Copy the lines from the start of the records below through the line containing "(.6, .55, .48), 4, .8)", both included, and leave out the pictures.

□ □ □ □ □ □ □

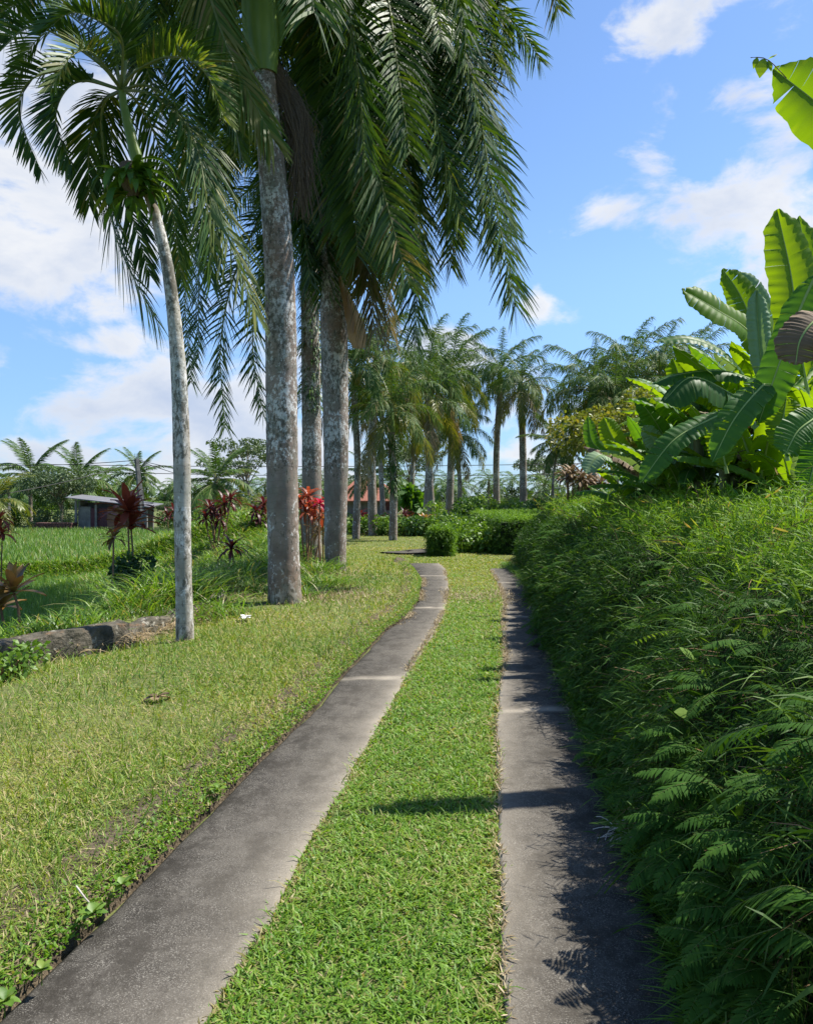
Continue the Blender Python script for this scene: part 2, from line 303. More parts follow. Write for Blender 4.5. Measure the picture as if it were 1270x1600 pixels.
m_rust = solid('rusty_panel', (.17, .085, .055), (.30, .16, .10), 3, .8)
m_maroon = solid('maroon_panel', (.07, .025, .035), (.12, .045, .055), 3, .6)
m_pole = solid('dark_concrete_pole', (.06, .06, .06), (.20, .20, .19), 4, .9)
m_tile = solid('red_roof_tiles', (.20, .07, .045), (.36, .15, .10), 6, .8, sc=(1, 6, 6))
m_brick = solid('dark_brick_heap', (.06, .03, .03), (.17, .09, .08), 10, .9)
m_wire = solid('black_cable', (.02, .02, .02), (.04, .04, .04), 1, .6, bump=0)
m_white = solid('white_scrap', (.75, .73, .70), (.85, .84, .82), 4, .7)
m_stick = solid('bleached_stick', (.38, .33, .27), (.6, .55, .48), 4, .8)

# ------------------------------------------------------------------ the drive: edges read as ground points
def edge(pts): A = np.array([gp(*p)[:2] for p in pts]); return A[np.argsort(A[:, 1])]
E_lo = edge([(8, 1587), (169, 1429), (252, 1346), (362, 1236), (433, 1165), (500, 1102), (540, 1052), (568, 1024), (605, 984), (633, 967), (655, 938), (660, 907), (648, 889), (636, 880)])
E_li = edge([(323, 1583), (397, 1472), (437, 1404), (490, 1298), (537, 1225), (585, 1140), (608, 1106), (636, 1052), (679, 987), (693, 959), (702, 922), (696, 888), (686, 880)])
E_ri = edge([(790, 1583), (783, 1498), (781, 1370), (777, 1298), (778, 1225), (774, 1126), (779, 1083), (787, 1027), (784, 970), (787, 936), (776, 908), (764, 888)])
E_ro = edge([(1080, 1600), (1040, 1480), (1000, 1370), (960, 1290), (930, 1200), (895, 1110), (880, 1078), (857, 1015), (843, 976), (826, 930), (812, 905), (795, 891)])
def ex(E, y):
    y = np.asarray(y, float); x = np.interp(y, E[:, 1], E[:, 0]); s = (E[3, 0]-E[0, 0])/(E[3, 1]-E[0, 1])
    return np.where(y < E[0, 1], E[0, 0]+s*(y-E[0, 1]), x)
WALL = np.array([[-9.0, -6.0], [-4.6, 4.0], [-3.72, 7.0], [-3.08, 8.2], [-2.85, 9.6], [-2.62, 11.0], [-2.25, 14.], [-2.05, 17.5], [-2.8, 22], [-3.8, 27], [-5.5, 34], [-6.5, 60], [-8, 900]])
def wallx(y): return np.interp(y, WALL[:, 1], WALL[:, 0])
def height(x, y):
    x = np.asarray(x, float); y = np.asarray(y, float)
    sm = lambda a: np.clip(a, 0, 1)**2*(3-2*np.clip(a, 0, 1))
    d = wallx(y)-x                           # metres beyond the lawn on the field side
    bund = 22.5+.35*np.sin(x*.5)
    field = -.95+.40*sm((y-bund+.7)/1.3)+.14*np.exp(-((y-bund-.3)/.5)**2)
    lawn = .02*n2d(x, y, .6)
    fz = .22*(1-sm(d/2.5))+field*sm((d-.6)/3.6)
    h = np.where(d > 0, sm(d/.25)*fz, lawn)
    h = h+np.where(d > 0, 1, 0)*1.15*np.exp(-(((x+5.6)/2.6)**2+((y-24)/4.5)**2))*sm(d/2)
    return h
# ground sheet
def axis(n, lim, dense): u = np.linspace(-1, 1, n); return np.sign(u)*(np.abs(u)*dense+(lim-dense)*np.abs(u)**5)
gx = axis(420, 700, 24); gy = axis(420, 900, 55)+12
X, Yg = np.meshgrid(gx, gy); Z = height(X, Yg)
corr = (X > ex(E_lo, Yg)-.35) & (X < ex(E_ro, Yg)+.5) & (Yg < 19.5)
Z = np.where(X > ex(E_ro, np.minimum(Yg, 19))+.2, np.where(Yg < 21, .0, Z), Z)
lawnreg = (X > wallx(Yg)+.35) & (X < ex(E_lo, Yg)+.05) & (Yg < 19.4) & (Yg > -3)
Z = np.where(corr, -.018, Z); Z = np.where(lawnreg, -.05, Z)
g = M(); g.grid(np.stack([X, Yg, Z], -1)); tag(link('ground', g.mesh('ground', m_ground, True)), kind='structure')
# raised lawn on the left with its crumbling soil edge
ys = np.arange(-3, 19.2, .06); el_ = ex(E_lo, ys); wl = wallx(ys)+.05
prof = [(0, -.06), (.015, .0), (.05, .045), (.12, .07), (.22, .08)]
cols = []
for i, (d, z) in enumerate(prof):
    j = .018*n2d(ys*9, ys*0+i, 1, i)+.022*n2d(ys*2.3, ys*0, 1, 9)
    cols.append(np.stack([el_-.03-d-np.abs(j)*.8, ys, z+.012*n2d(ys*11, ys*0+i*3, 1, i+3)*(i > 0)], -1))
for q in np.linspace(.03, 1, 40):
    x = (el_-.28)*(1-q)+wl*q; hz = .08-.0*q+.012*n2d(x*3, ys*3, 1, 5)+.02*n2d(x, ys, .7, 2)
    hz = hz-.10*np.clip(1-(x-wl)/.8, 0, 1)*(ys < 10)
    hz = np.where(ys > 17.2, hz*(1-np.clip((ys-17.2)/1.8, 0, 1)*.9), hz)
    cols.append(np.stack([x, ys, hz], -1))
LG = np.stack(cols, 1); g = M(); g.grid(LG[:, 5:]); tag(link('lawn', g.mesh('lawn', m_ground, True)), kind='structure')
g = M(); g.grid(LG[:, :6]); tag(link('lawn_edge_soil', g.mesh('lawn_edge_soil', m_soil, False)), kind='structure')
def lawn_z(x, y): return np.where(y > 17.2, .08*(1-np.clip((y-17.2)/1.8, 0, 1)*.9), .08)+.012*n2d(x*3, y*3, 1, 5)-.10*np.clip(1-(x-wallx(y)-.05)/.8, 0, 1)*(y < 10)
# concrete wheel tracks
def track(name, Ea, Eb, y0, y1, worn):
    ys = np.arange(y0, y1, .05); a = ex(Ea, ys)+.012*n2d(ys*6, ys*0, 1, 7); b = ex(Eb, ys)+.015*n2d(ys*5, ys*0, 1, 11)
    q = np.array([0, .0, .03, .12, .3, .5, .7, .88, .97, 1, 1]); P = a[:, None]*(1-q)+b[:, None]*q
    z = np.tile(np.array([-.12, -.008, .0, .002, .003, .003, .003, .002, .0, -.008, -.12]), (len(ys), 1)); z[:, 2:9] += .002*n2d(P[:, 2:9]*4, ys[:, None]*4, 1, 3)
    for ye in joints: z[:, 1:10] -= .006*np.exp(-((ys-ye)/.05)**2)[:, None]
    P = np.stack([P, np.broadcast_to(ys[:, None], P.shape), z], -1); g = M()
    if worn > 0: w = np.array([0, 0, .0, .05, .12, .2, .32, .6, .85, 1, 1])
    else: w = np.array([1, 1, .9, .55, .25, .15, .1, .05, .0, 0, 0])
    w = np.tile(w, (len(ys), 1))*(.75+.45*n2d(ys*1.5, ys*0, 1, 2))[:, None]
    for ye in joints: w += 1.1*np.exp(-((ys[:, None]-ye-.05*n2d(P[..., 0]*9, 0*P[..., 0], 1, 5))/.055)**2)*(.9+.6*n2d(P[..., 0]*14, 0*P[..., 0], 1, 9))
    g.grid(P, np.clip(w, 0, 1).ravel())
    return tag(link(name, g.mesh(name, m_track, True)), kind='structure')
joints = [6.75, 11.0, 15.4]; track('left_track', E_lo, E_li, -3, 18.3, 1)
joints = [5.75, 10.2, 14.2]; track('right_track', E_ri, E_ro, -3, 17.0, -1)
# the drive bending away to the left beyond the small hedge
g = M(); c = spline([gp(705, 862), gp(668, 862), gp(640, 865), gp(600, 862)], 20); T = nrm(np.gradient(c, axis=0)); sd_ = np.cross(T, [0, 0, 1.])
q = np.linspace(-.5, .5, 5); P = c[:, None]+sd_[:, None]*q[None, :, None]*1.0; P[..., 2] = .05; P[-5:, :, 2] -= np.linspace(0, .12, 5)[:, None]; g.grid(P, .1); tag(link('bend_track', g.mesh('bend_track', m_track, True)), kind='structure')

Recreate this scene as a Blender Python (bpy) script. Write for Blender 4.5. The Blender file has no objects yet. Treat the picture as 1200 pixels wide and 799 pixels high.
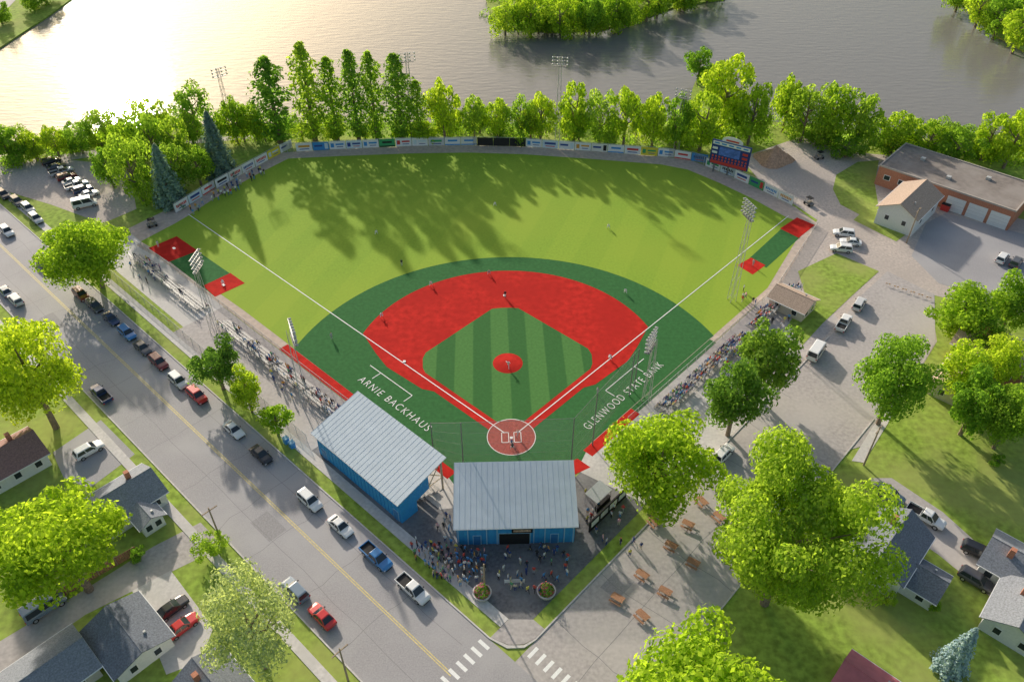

□ □ □ □ □ □ □

## Complete answer
Continue the Blender Python script for this scene: part 2, from line 303. More parts follow. Write for Blender 4.5. Measure the picture as if it were 1270x1600 pixels.
m_rust = solid('rusty_panel', (.17, .085, .055), (.30, .16, .10), 3, .8)
m_maroon = solid('maroon_panel', (.07, .025, .035), (.12, .045, .055), 3, .6)
m_pole = solid('dark_concrete_pole', (.06, .06, .06), (.20, .20, .19), 4, .9)
m_tile = solid('red_roof_tiles', (.20, .07, .045), (.36, .15, .10), 6, .8, sc=(1, 6, 6))
m_brick = solid('dark_brick_heap', (.06, .03, .03), (.17, .09, .08), 10, .9)
m_wire = solid('black_cable', (.02, .02, .02), (.04, .04, .04), 1, .6, bump=0)
m_white = solid('white_scrap', (.75, .73, .70), (.85, .84, .82), 4, .7)
m_stick = solid('bleached_stick', (.38, .33, .27), (.6, .55, .48), 4, .8)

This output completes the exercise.